Pretty cool stuff. Of course, none of this explains HOW we measure groups.

 

How to Measure Groups

So how we measure groups of shoppers? In one sense, it seems like it should be obvious. We measure shoppers who are shopping together. Since we’re tracking full journeys through the store, that seems like it ought to be easy. As with most real-world measurement, though, it’s harder than it looks – particularly when you try to account for all the edge cases.

 

First, shopper groups rarely stay together for their entire visit in the store. It’s not unusual for people to enter together to split up, rejoin, and then split up again. That means that while they are a group in terms of store conversion rate, they may or may not be a group when measuring statistics for any particular section. If a couple walk into the store together and head to footwear, then they split up with one going to Women’s and the other to Men’s running shoes, are they a group?
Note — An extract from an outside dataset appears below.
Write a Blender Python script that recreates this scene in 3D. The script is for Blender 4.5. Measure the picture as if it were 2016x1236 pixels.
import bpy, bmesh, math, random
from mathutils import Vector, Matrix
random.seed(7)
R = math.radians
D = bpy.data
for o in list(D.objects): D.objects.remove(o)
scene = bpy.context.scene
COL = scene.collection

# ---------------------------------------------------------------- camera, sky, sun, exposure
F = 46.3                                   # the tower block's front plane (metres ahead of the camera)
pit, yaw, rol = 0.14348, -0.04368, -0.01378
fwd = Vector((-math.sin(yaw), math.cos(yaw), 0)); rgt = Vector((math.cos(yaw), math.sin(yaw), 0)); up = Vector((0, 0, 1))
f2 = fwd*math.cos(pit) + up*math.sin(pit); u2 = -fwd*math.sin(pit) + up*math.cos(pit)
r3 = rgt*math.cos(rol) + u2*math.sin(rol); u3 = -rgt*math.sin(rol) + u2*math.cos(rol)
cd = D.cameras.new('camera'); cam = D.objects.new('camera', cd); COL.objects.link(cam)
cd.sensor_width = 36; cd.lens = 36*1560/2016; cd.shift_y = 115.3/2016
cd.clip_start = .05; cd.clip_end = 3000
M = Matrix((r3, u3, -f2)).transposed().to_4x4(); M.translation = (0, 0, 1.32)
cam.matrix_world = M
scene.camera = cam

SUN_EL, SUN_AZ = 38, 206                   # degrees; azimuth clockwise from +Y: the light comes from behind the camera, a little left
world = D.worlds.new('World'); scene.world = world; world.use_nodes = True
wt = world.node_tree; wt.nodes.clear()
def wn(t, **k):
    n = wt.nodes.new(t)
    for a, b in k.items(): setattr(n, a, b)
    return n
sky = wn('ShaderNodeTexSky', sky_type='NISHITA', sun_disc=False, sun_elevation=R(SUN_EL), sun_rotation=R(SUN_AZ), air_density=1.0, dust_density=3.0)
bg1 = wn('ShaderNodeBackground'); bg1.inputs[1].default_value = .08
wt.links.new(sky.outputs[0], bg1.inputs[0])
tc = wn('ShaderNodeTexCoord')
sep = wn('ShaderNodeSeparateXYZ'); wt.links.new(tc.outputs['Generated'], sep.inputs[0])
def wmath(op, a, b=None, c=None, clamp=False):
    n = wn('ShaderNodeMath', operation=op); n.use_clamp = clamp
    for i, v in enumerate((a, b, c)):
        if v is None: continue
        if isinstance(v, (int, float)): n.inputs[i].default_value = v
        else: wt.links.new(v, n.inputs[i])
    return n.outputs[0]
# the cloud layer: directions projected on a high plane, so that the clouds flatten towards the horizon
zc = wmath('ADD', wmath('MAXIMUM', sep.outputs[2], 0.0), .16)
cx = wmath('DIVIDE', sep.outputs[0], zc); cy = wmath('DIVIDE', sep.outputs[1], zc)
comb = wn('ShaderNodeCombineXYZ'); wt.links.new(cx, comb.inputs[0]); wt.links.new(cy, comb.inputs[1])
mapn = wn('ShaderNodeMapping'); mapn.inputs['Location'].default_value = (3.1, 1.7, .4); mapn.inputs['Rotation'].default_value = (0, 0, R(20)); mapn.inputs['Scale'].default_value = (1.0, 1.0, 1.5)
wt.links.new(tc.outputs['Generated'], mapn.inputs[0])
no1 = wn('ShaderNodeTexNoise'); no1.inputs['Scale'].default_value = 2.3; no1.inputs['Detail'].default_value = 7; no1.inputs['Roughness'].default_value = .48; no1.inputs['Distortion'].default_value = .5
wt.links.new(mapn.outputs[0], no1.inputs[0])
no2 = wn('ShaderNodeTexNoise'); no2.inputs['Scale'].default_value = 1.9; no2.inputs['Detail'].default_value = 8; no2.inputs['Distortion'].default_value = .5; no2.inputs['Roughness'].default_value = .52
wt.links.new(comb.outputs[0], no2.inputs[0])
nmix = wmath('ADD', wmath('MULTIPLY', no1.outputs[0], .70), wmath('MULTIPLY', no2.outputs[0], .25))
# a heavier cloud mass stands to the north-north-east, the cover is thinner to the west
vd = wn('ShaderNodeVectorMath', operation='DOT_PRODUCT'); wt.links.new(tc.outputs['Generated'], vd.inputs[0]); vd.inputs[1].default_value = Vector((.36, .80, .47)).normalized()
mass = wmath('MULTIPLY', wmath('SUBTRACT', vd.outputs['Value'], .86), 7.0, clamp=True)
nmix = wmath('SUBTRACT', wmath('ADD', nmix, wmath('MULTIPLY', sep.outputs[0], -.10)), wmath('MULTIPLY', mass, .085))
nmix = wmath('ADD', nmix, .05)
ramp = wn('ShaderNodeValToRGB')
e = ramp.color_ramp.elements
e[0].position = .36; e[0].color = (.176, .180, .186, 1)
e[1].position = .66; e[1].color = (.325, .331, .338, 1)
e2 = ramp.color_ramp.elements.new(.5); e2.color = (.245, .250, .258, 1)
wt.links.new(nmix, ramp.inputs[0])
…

And in what context? Their a group for the store but not for the section. On the other hand, what if they both spend 5 minutes in Men’s running shoes and then one of them goes to Women’s running shoes. Now they’re a group for Men’s running shoes and the store but not for Women’s running shoes.

 

It’s complicated!

 

To classify shoppers as belonging to a group, we rely on a few basic measurements. The most important is time in close proximity. Under normal circumstances, people who aren’t shopping together don’t spend much more than a few seconds in close proximity. So any two people with significant time in close proximity are probably together. But there are exceptions. Have you ever been seated next to someone in a shoe section? Or shopped the same aisle section as someone else for a minute or two. Probably. So in addition to measuring time in close proximity, we measure distance moved and sections in close proximity. People who are shopping together will nearly always have multiple sections in close proximity. If we’re trying to decide whether people in a single section shopped as group, we look at distance moved in close proximity. Finally, for both the store and section, we look at whether people entered and exited in close proximity. Entry and exit together are great indicators that the shopping was effectively done as a group.

 

By combining these metrics, we can be pretty confident that we’re getting an accurate read on the number of shopping groups at both the store and section levels. And getting shopper groupings right means being significantly more accurate in getting key metrics like shopper conversion rate and STARs correct as well.